═════ The data ═════

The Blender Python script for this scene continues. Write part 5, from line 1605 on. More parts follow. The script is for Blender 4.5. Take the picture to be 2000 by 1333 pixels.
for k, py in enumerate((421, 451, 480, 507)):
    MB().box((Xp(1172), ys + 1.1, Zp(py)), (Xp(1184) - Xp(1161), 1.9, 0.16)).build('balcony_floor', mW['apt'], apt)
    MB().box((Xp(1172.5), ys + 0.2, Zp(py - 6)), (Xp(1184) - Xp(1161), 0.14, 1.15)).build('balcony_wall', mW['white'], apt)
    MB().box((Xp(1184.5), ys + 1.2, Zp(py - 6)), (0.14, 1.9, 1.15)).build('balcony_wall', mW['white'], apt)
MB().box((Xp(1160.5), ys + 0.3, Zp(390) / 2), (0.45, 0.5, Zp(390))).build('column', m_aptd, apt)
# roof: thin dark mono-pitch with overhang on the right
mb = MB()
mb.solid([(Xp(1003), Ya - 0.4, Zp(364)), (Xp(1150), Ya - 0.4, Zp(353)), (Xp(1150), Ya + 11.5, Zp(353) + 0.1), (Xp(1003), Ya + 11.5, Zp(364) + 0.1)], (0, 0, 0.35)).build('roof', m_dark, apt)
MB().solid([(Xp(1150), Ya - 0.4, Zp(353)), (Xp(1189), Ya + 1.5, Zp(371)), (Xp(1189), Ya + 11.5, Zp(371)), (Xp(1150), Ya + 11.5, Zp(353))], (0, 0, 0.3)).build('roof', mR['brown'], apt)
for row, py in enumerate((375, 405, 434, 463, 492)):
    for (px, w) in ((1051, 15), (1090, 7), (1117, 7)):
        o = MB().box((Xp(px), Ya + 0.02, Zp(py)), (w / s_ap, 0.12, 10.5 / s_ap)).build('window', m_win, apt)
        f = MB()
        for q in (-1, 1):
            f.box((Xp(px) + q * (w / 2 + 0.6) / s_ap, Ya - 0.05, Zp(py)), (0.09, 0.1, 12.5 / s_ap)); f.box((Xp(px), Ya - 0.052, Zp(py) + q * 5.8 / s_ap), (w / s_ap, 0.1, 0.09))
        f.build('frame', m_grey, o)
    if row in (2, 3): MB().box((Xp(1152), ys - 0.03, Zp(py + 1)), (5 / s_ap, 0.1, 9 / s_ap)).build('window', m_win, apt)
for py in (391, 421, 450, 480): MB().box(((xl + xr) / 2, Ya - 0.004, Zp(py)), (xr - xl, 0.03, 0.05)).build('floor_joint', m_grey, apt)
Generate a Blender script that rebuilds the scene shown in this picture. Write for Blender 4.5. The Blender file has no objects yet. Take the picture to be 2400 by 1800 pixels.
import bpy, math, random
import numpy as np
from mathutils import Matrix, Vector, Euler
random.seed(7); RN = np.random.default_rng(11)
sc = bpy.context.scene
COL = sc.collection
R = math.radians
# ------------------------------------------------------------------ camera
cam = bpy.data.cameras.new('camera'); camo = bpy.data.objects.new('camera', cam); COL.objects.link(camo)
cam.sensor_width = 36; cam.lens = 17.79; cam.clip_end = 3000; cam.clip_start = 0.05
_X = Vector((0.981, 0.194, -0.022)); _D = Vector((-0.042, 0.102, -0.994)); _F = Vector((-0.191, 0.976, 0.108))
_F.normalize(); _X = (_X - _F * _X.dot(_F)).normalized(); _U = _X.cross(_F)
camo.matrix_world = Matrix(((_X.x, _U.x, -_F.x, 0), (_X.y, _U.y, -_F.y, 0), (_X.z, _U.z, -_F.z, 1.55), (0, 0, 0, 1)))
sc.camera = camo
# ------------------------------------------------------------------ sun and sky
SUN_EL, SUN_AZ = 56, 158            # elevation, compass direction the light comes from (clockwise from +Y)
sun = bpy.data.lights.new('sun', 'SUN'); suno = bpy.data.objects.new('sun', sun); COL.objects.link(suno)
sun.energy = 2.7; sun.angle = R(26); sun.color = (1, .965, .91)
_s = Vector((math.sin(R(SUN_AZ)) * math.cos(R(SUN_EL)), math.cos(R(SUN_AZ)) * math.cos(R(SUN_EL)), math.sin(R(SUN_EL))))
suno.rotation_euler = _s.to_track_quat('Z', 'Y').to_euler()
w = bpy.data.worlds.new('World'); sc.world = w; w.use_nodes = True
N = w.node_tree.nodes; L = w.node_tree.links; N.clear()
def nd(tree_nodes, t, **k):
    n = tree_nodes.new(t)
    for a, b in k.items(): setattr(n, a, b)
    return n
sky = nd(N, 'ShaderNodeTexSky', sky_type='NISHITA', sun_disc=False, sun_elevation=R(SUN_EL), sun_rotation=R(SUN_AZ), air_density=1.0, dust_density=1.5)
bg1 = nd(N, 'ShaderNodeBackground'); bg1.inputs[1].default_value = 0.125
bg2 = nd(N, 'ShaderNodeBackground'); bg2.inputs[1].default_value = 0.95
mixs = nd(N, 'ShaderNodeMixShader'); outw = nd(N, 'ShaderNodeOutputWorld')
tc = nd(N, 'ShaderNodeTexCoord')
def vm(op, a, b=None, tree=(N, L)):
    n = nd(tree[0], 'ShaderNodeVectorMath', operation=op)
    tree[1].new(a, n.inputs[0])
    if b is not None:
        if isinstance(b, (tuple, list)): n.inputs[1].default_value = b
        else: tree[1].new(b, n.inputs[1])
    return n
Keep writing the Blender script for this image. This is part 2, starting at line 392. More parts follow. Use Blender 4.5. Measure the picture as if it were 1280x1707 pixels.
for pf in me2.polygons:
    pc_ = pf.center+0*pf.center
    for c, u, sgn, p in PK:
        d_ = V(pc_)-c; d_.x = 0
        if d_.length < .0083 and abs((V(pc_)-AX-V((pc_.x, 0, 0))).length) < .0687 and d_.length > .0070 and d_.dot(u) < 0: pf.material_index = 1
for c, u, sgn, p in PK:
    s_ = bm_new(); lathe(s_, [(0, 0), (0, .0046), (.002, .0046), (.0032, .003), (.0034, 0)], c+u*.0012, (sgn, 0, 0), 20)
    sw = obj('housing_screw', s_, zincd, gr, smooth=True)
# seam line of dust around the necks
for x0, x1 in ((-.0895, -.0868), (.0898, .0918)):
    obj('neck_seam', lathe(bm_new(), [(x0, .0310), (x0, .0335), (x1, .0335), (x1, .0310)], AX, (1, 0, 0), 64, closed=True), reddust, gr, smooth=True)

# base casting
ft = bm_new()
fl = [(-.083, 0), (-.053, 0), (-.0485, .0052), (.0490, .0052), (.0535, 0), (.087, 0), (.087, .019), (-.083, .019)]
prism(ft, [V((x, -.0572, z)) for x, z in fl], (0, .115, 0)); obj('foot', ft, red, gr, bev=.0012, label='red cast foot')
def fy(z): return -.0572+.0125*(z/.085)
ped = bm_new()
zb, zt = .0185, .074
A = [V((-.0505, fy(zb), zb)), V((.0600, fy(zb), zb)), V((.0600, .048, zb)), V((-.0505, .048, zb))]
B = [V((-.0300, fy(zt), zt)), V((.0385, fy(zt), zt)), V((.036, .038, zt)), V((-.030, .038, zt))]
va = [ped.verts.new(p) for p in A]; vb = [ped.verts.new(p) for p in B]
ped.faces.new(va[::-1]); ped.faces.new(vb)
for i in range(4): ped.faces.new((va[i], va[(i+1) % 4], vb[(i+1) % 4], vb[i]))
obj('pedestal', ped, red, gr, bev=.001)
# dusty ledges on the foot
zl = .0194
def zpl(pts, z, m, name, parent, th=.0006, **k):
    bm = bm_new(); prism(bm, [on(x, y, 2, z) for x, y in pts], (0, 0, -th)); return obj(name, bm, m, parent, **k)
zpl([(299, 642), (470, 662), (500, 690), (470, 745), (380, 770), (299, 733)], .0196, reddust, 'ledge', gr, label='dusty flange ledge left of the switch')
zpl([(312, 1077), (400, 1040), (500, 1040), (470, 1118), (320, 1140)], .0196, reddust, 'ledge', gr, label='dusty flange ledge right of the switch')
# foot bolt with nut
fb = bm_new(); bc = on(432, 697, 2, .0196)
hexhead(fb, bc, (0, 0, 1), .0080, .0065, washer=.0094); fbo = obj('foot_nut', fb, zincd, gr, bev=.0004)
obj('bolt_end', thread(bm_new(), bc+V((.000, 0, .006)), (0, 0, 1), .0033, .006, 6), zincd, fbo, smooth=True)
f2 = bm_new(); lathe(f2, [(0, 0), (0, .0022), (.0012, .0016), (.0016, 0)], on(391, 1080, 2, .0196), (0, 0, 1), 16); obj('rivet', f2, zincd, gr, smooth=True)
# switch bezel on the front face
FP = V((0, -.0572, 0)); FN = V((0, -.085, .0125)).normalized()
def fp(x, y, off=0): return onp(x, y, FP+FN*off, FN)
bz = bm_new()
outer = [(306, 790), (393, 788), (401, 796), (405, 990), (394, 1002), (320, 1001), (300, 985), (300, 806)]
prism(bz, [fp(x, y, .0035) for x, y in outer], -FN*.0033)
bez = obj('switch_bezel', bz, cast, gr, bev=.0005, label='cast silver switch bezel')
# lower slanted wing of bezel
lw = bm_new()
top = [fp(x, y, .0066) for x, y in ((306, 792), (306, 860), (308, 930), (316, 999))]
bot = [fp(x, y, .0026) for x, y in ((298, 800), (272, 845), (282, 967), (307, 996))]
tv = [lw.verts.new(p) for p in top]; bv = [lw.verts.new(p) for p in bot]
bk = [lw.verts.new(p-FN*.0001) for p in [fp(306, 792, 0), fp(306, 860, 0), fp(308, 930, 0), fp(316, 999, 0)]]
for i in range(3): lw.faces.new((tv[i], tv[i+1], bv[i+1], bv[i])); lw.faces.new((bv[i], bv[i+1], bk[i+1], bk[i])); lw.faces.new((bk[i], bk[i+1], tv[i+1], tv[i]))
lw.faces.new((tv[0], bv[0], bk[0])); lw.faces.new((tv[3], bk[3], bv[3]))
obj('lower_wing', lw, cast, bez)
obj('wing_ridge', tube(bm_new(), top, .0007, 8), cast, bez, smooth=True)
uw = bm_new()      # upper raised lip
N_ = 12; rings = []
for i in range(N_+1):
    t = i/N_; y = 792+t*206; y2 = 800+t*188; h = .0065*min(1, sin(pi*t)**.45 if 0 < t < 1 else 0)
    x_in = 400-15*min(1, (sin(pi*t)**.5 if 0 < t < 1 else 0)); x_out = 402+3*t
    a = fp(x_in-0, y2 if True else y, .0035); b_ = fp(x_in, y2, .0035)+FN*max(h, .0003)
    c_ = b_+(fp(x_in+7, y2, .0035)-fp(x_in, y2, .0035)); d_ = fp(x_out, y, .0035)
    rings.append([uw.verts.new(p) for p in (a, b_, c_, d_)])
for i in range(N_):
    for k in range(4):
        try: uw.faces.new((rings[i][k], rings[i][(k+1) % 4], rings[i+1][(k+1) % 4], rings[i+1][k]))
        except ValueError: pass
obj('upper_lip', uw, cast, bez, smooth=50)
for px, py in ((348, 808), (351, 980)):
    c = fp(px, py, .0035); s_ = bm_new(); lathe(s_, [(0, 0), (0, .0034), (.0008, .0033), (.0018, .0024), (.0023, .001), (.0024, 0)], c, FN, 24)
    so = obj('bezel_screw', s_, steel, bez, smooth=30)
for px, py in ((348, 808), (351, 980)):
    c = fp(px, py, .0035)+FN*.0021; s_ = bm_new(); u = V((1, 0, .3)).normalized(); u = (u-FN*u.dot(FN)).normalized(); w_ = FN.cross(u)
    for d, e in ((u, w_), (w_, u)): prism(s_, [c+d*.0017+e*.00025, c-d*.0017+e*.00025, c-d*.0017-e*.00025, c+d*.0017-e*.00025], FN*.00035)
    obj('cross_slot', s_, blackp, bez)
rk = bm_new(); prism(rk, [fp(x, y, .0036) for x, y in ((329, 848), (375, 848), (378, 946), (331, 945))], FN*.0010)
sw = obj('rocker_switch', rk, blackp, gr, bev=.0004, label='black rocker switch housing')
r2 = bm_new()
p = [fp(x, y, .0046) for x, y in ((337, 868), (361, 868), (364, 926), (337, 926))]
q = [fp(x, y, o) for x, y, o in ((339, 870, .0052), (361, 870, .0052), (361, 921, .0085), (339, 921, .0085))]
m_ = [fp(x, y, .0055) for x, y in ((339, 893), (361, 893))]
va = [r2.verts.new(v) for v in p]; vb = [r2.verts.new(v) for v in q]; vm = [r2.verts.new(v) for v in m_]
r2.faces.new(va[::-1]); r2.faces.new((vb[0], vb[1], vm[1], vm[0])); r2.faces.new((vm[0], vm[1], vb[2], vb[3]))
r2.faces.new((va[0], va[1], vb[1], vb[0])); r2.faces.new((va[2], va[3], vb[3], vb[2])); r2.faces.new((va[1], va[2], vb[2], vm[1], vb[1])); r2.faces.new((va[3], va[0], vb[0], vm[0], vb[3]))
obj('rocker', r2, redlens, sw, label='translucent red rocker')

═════

= Stated exercise =
Reproduce only the lines from the one containing "MB().box((Xp(1160.5), ys +" through the one containing "for py in (391, 421, 450, 480): MB().box(((xl", inclusive of both.

= Task answer =
MB().box((Xp(1160.5), ys + 0.3, Zp(390) / 2), (0.45, 0.5, Zp(390))).build('column', m_aptd, apt)
# roof: thin dark mono-pitch with overhang on the right
mb = MB()
mb.solid([(Xp(1003), Ya - 0.4, Zp(364)), (Xp(1150), Ya - 0.4, Zp(353)), (Xp(1150), Ya + 11.5, Zp(353) + 0.1), (Xp(1003), Ya + 11.5, Zp(364) + 0.1)], (0, 0, 0.35)).build('roof', m_dark, apt)
MB().solid([(Xp(1150), Ya - 0.4, Zp(353)), (Xp(1189), Ya + 1.5, Zp(371)), (Xp(1189), Ya + 11.5, Zp(371)), (Xp(1150), Ya + 11.5, Zp(353))], (0, 0, 0.3)).build('roof', mR['brown'], apt)
for row, py in enumerate((375, 405, 434, 463, 492)):
    for (px, w) in ((1051, 15), (1090, 7), (1117, 7)):
        o = MB().box((Xp(px), Ya + 0.02, Zp(py)), (w / s_ap, 0.12, 10.5 / s_ap)).build('window', m_win, apt)
        f = MB()
        for q in (-1, 1):
            f.box((Xp(px) + q * (w / 2 + 0.6) / s_ap, Ya - 0.05, Zp(py)), (0.09, 0.1, 12.5 / s_ap)); f.box((Xp(px), Ya - 0.052, Zp(py) + q * 5.8 / s_ap), (w / s_ap, 0.1, 0.09))
        f.build('frame', m_grey, o)
    if row in (2, 3): MB().box((Xp(1152), ys - 0.03, Zp(py + 1)), (5 / s_ap, 0.1, 9 / s_ap)).build('window', m_win, apt)
for py in (391, 421, 450, 480): MB().box(((xl + xr) / 2, Ya - 0.004, Zp(py)), (xr - xl, 0.03, 0.05)).build('floor_joint', m_grey, apt)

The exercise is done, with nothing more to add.